The group, represented by its Executive Director, Oraye Franklyn, called for the arrest and prosecution of the contractor and the supervising engineers from the Rivers State Ministry of Works, a sentiment that rang across blogs and the internet on Monday. Road users constantly fed in images and updates from the traffic onto the web.
A large number of blogs detailed the story with criticisms of the former governor, Mr. Odili. Trekking around A resident of Port Harcourt told PREMIUM TIMES that the gridlock is “horrifying” and had forced many to trek kilometers since there were no commercial cars about. “People are just trekking everywhere,” said Ike Barry, a private sector worker.

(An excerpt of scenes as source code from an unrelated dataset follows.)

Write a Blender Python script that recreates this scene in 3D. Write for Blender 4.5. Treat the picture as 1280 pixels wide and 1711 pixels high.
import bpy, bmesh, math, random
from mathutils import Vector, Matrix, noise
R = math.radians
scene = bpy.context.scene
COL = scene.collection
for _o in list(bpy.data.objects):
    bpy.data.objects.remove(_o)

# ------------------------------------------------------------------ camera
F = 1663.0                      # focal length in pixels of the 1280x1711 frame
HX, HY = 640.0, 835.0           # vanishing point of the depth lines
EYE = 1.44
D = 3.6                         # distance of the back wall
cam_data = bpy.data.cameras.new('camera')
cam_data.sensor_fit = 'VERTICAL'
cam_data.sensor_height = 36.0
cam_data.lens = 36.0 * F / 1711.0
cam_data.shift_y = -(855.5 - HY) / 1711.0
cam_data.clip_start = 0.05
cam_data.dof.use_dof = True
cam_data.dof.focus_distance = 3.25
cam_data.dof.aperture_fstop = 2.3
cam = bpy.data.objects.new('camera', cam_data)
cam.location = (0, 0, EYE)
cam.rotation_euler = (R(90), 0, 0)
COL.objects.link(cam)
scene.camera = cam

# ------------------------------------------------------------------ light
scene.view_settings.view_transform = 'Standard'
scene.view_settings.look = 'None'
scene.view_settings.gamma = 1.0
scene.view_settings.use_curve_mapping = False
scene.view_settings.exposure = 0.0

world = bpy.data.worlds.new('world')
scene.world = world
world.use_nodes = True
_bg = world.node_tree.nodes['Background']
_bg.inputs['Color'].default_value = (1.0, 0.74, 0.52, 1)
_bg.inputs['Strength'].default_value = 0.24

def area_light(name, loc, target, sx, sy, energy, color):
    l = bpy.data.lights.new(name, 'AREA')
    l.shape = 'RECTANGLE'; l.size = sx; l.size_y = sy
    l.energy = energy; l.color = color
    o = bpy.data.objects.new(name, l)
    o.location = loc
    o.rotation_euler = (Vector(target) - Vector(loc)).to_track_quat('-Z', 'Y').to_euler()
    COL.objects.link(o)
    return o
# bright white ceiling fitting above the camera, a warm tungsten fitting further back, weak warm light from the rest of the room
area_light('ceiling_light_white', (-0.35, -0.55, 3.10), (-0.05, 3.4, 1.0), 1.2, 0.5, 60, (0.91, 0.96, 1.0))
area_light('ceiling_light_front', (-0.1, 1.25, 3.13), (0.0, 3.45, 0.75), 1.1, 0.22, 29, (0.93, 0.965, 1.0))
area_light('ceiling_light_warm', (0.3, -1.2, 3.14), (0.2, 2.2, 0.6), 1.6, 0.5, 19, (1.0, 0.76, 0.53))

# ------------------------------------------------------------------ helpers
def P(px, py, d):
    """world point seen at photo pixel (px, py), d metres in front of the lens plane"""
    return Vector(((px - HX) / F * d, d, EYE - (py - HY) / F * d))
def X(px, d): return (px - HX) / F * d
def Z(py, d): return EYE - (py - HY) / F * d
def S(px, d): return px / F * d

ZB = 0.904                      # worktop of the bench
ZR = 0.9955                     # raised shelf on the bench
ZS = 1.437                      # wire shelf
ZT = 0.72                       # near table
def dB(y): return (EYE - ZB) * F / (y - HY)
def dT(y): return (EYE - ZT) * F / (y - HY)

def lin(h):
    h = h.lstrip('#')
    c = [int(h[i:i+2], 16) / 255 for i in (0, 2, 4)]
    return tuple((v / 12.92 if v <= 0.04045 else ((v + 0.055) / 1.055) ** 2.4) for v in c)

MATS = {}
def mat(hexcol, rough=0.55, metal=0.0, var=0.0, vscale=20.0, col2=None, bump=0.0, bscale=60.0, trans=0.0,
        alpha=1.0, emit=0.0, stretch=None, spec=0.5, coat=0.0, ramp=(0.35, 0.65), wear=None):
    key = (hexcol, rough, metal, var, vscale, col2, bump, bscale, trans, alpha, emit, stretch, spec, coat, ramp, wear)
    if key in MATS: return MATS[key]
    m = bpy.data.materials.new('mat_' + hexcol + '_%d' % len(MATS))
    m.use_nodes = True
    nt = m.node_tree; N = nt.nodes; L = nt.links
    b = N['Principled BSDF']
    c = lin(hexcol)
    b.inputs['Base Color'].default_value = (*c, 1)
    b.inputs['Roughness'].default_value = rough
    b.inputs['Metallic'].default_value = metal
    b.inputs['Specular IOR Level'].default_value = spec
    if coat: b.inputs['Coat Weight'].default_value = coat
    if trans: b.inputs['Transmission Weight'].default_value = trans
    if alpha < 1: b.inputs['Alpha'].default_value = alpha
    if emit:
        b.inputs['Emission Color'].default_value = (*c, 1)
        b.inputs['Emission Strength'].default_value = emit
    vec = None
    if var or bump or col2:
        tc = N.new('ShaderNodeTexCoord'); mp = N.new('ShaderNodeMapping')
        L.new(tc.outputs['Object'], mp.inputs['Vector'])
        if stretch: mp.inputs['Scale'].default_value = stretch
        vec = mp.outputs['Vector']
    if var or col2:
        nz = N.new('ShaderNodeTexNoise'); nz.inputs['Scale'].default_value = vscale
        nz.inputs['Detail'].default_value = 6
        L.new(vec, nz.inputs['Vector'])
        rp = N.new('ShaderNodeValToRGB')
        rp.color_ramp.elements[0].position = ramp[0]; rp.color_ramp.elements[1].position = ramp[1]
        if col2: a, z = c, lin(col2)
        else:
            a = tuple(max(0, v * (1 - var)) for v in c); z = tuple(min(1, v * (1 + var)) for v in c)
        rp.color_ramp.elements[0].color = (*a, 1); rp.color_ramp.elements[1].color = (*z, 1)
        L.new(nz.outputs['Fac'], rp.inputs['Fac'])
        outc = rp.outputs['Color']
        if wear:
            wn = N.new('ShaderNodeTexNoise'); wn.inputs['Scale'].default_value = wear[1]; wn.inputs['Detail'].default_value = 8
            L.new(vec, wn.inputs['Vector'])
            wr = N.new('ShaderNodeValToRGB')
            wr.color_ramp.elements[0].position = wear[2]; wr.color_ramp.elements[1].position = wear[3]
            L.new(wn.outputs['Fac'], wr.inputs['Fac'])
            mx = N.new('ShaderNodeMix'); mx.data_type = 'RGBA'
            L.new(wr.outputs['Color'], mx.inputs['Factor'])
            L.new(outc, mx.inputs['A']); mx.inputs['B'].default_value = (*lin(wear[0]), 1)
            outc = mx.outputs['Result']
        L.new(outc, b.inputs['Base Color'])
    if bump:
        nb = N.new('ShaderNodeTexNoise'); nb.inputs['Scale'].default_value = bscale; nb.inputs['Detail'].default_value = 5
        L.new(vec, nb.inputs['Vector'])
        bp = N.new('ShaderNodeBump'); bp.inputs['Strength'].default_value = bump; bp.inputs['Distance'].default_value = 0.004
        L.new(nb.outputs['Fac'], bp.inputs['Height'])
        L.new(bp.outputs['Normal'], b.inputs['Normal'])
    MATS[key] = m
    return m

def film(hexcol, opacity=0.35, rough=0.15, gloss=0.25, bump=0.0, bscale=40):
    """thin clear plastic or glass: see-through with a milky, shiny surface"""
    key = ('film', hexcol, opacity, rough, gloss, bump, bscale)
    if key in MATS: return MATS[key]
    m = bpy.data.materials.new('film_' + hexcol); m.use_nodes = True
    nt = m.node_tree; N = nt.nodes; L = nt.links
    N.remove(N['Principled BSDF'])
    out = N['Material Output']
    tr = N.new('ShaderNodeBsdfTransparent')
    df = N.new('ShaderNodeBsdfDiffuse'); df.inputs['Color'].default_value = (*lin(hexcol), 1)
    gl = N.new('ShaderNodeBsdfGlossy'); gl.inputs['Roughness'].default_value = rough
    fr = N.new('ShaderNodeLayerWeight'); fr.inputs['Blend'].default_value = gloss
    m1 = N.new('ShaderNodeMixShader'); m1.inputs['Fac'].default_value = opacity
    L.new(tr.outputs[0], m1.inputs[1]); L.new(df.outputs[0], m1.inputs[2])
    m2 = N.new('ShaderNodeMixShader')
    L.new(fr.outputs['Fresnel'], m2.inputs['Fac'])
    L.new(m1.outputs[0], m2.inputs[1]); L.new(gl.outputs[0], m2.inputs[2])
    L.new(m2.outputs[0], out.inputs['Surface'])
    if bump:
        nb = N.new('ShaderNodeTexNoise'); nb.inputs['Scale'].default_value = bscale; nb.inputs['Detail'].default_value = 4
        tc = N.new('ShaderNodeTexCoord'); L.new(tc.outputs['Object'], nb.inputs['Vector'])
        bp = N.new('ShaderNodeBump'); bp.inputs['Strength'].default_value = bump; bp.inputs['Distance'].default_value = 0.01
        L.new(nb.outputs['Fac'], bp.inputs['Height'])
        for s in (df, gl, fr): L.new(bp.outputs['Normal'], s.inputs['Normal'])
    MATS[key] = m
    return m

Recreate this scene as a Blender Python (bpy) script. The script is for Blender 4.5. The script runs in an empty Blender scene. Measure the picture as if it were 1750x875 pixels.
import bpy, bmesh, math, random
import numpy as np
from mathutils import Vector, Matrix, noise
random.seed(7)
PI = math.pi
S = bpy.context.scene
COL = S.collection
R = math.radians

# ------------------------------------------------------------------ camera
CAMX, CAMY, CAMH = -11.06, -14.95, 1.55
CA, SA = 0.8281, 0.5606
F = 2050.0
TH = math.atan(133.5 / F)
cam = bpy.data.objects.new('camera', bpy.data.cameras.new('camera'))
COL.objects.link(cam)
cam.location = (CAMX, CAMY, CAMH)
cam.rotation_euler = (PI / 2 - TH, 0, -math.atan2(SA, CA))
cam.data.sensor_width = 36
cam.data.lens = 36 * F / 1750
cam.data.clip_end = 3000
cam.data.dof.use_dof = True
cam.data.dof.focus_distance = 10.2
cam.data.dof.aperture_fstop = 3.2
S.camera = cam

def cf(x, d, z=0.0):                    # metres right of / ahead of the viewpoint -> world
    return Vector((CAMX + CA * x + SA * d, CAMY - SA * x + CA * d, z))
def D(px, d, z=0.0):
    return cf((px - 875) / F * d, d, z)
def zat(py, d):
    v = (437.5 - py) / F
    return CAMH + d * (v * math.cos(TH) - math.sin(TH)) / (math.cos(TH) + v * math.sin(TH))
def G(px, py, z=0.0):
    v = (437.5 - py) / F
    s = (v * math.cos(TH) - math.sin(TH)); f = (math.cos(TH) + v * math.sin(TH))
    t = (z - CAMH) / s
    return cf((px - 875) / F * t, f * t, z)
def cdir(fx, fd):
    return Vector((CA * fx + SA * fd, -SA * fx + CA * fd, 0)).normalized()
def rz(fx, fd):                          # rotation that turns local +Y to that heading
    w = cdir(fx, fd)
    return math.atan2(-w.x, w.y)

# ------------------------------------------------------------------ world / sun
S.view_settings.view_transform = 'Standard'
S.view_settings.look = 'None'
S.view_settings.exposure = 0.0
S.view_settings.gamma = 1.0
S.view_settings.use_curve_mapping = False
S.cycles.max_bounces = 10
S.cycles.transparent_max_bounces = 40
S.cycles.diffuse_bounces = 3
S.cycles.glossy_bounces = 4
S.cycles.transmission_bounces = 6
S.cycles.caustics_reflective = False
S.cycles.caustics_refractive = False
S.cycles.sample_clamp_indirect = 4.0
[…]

The failed project stands as a stark reminder of the often dismal projects state and federal governments deliver after channeling huge sums into them. Mr. Odili hurriedly handed the multi-billion naira project in 2005, at the twilight of a two-term governorship spell that the EFCC said was characterized by high wired fraud and stealing, totaling over N100 billion.
The commission, under former chairman Nuhu Ribadu, said preliminary investigations unearthed several phoney and inflated contracts that cost several billions. At the center of it all, the commission said in a letter to former president Olusegun Obasanjo, that a figure named Johnson Arumemi-Ikhide, ran contracts for the state government from the failed gas turbine project to purchase cars running into billions of naira. “From the investigation thus far,”
Mr. Ribadu said in the letter, “it is abundantly clear
that the Rivers State Governor, Dr. Peter Odili, is using Mr. Arumemi-Ikhide and his Rockson Engineering Company Ltd as a front and a crony for the systematic looting of the treasury of the Rivers state Government.” The investigation is said to have partly played a role in Mr. Obasanjo’s last minute opposition to Mr. Odili’s presidential ambition in 2007.
The former governor, who now lives in Abuja, secured an unprecedented perpetual injunction against prosecution by the EFCC. Meanwhile, a recent River State legislation entitles Mr. Odili, as a former governor, to a raft of state-paid life benefits including cars, houses in choice areas in Port- Harcourt and Abuja, and a retinue of aides.